Saturday, March 07, 2009

John Olsen, The Bicycle Boys Rejoice

In a certain sense, one can mark the beginning of the end of Euro-Australian painting's provincialism with the Whitechapel Art Gallery's exhibition, "Recent Australian Painting", June-July 1961. While this exhibition lacked the art-historical importance of, say, the 1925 Exhibition Internationale des Arts Décoratif et Industriels Modernes, it was a solid beginning. The introduction to the exhibition's catalog was written by the then semi-famous Robert Hughes, with a foreword by Sir Kenneth Clark.

Among the better-known Australian painters is John Olsen.

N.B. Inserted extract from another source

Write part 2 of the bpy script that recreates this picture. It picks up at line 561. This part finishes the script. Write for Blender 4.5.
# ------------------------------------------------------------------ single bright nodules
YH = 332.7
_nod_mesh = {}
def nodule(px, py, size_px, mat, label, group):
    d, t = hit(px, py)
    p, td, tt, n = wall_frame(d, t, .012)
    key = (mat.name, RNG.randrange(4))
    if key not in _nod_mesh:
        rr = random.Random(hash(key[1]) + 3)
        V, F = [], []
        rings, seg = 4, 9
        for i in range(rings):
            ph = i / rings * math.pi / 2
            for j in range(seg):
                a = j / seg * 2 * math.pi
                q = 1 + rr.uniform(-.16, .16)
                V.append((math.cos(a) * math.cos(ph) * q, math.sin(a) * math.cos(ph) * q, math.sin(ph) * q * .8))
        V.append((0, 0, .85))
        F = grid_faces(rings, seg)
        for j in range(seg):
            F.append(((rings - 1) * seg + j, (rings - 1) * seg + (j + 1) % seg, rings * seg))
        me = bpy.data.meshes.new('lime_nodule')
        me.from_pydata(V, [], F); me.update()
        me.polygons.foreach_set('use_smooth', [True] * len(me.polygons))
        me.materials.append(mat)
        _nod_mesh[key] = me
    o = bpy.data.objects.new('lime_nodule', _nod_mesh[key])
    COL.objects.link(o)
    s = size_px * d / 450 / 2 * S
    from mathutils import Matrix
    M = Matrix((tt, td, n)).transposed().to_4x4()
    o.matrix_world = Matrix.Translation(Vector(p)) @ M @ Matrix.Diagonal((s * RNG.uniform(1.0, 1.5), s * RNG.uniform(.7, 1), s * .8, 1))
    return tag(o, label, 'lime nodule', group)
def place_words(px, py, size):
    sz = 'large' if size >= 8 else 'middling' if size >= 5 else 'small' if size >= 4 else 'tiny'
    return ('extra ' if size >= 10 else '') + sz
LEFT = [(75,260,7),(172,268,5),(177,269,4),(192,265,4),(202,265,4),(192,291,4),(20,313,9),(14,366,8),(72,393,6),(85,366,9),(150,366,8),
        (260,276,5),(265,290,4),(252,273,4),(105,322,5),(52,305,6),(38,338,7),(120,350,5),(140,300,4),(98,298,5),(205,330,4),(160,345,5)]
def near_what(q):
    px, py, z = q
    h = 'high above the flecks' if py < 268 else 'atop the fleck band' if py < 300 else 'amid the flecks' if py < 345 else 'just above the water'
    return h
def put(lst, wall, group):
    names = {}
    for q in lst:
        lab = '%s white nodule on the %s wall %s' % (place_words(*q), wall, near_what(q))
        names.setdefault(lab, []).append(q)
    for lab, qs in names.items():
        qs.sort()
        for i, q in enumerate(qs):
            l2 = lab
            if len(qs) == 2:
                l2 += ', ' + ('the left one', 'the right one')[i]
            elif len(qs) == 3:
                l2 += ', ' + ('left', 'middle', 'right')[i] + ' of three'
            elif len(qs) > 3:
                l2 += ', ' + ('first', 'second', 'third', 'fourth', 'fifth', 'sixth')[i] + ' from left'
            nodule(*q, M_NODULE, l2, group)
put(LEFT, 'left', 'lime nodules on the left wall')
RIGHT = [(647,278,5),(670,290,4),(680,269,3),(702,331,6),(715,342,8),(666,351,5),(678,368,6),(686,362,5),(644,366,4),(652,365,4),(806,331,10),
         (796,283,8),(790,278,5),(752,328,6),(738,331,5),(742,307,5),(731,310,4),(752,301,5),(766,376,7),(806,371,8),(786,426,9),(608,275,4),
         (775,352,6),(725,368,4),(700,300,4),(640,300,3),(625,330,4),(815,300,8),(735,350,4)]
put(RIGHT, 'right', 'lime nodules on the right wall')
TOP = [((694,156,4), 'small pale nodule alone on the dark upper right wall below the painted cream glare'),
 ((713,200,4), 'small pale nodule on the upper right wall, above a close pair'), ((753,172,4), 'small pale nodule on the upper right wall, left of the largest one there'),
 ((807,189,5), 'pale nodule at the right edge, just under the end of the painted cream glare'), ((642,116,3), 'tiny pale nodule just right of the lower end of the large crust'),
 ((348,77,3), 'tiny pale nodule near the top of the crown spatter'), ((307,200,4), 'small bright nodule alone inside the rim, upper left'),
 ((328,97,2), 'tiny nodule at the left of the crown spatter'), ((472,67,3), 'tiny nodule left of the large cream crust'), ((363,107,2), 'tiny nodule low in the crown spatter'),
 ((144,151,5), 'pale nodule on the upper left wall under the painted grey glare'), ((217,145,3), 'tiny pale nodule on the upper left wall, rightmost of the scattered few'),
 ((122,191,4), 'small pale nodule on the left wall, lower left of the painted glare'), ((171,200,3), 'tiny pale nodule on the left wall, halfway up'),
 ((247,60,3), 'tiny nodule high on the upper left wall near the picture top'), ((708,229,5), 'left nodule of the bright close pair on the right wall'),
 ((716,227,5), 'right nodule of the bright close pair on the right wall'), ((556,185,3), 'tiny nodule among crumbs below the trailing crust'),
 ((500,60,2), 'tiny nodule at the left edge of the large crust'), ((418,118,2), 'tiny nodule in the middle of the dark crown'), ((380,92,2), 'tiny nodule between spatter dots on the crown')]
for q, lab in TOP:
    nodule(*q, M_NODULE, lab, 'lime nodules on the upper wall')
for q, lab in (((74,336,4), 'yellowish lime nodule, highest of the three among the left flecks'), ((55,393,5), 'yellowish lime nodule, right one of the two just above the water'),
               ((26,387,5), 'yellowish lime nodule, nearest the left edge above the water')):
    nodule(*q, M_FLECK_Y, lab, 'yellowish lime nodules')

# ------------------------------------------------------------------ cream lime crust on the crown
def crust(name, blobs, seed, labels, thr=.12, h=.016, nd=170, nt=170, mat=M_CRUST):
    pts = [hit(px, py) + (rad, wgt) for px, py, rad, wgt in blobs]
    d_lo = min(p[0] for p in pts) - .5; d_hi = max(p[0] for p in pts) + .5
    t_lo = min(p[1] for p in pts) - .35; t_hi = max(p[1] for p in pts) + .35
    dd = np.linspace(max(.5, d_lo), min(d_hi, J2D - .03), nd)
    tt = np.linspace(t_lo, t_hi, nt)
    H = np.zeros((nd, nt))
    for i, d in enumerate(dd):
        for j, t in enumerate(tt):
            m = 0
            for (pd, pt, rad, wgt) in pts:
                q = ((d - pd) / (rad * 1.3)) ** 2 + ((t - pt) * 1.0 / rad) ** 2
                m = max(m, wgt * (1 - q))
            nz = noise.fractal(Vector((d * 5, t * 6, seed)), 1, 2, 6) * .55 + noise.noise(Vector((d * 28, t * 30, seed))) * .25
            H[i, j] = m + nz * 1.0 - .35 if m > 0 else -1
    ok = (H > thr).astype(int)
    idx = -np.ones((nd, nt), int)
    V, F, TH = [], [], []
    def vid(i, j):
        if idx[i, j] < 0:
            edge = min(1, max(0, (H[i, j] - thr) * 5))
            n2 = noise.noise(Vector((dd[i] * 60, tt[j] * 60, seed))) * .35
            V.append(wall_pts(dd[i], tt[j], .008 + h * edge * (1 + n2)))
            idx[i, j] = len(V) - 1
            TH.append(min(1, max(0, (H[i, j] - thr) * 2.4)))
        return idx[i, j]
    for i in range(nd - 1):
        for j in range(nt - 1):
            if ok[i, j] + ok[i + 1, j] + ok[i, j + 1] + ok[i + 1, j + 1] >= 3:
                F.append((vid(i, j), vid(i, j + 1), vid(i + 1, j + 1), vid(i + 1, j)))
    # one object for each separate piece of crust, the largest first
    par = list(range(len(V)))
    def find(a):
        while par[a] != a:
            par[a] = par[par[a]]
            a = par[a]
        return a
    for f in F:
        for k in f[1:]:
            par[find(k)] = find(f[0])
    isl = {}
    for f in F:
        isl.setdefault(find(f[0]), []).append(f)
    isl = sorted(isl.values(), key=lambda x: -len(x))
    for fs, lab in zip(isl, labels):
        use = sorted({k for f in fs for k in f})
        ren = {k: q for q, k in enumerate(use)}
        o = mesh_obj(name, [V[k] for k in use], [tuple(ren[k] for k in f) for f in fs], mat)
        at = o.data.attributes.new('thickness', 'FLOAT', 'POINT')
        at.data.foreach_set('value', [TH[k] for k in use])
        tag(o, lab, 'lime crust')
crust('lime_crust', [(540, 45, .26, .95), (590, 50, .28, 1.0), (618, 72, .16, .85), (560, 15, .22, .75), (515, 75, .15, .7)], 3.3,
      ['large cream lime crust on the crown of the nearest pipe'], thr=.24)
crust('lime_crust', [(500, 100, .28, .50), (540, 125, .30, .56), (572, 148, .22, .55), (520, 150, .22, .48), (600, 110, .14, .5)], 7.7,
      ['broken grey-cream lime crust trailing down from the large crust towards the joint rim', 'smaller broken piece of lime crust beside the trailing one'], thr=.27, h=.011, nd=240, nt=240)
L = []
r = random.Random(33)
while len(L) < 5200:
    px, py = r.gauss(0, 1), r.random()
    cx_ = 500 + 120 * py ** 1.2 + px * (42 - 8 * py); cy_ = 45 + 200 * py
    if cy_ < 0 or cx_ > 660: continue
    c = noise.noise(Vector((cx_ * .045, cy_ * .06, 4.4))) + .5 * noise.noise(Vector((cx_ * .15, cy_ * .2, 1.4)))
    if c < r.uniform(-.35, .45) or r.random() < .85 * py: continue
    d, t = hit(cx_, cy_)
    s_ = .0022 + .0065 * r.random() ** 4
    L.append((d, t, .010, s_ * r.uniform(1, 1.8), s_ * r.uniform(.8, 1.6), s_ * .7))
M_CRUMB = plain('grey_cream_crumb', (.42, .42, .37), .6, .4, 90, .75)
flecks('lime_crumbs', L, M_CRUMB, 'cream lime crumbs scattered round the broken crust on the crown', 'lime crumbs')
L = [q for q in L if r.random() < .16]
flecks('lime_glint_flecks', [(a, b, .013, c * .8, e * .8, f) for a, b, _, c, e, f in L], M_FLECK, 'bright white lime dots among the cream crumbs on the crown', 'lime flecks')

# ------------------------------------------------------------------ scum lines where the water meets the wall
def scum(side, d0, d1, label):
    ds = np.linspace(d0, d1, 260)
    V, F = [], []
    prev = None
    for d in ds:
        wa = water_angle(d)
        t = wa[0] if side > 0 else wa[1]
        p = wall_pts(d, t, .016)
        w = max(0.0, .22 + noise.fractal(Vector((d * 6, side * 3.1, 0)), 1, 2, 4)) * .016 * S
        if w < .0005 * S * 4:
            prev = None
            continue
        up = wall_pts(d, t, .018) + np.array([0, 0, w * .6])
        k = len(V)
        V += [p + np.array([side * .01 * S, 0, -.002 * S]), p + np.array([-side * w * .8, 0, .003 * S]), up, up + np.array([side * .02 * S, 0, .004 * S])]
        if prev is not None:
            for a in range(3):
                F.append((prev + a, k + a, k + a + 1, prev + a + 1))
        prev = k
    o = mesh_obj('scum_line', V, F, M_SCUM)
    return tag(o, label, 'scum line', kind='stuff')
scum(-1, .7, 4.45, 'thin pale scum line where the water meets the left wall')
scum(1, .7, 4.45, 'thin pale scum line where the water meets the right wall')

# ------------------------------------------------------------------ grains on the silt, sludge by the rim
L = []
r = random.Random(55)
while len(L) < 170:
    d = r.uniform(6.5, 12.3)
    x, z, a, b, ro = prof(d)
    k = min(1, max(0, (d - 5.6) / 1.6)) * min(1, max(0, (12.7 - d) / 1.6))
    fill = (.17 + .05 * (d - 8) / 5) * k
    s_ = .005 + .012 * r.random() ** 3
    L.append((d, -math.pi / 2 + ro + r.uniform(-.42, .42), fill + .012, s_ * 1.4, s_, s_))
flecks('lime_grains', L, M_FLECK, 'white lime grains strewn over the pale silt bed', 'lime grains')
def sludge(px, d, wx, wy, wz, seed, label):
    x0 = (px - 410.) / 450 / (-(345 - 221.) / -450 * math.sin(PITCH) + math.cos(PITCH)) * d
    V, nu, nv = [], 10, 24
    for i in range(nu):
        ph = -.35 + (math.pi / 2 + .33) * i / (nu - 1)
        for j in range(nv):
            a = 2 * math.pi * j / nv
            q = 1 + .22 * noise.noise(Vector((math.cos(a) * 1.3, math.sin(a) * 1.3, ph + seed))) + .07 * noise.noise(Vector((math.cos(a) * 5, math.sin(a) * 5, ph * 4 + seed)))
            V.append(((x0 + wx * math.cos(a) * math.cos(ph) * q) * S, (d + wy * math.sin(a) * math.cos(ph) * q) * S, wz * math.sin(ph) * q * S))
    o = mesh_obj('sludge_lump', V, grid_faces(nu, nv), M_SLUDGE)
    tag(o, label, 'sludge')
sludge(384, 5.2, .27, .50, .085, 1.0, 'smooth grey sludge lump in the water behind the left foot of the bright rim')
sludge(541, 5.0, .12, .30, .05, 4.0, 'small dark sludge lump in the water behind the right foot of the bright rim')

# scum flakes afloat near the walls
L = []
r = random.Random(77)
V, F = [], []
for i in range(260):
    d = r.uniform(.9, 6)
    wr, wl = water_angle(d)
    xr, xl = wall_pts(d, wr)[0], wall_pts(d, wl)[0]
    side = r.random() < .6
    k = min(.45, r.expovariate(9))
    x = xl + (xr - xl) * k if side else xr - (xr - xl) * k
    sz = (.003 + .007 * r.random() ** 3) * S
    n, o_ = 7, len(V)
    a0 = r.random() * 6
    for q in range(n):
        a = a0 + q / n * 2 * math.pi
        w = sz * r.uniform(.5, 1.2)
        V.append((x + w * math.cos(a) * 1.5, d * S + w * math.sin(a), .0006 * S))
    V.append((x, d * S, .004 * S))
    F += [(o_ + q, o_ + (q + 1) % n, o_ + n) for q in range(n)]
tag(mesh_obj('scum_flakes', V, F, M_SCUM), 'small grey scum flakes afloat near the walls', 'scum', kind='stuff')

His painting, The Bicycle Boys Rejoice, seems fitting for Esthetecyclist. Unfortunately, the painting's whereabouts are now unclear, and the best image I could get was a scan of the black and white reproduction. Here's what Robert Hughes wrote about it in his 1970 masterpiece, The Art of Australia, pg.262:

"He had his first exhibition in 1955, and his first significant paintings, the Bicycle Boys, were painted a few months later. In these half-lyrical, half-ironical paintings of racing cyclists, several later trends in Olsen's work appear for the first time. The gawky angular gestures may be a legacy from Passmore [his mentor], but the spidery line, which rambles and jerks across a gay surface of ochre and white, has an immediacy and wit foreign to Passmore's work: this is the beginning of Olsen's linearism. (Do these puppets, perched on their rickety wire mounts, have some ironic reference to that favourite hero-image of the Renaissance, the equestrian figure?) The forms are written on to the canvas, almost cursively - a breakaway from Olsen's Cézannist training under Passmore. Figure and machine, imbued with life by the action of this nervous line, are united in one metamorphic image."

Indeed, unity of figure and machine.